Cependant, ceux qui gagnent le plus à la RAN font partie de l'élite économique et politique du pays. Une couche étroite d'académiciens de haut rang ont profité de la restauration capitaliste pour s'enrichir. Depuis ce temps, ils ont appuyé non seulement les attaques contre la classe ouvrière, mais aussi des coupes régulières dans la culture et la science.

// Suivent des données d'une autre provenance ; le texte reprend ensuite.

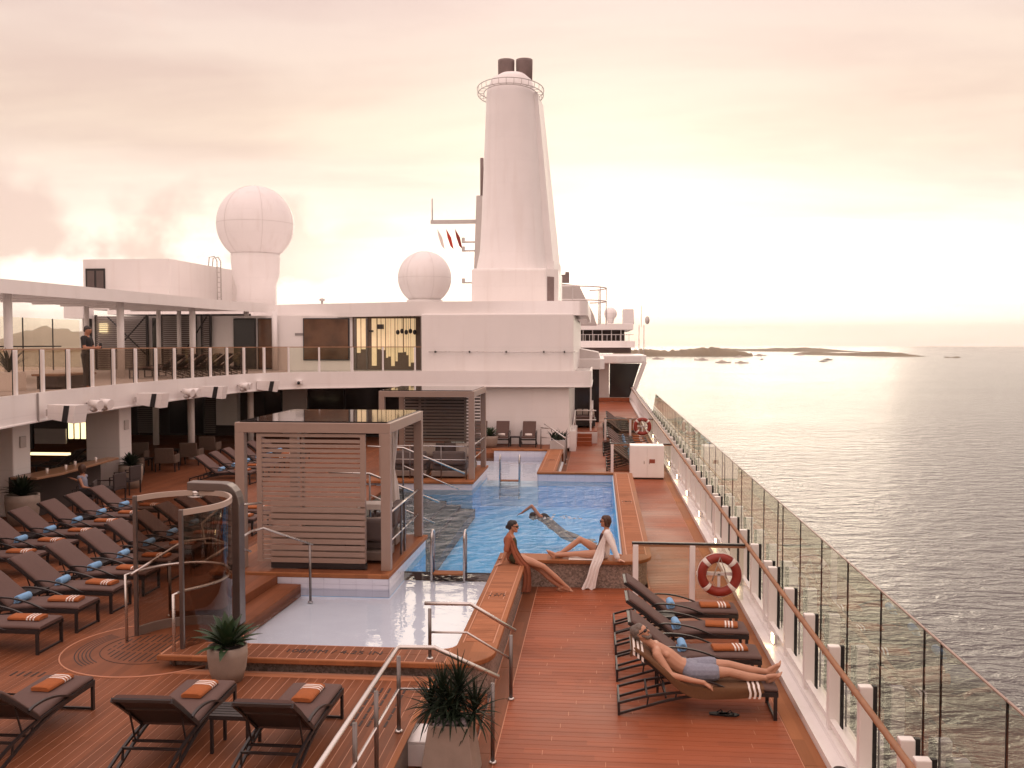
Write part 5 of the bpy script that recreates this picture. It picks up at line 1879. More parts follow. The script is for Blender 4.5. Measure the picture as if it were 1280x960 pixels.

Le physicien Mikhail Kovalchuk, un des membres des échelons supérieurs de l'Académie, aurait été impliqué dans l'élaboration de la loi. Kovalchuk et son frère Youri, qui est aussi un ancien physicien et maintenant un des hommes les plus riches du pays, sont membres de l'entourage rapproché du président Poutine. Ils se sont faits plusieurs fois refuser le membership à part entière de l'Académie, malgré le puissant appui de Poutine. Mikhail Kovalchuk a dit en entrevue: «L'académie devra périr un jour, comme l'Empire romain.»
Le lauréat du prix Nobel de physique, Zhores Alferov, qui a été pendant longtemps le président de l'Académie et qui est en est maintenant son vice-président, est millionnaire et un membre de premier plan du Parti communiste (KPRF). En tant que député du KPRF à la Douma et président de l'Académie, il a, pendant des années, coopéré dans la mise en oeuvre de coupes dans la science et dans sa subordination aux intérêts de profit de l'oligarchie.
Après leur dénonciation du processus de réforme, les médias pro-Kremlin ont récemment accusé Alferov de corruption et de népotisme. D'autres académiciens importants ont aussi été impliqués dans de nombreuses affaires de corruption dans le passé. Leurs actions sont cependant utilisées comme une excuse par l'élite gouvernementale, non moins criminelle, pour intensifier l'assaut contre la science et la culture.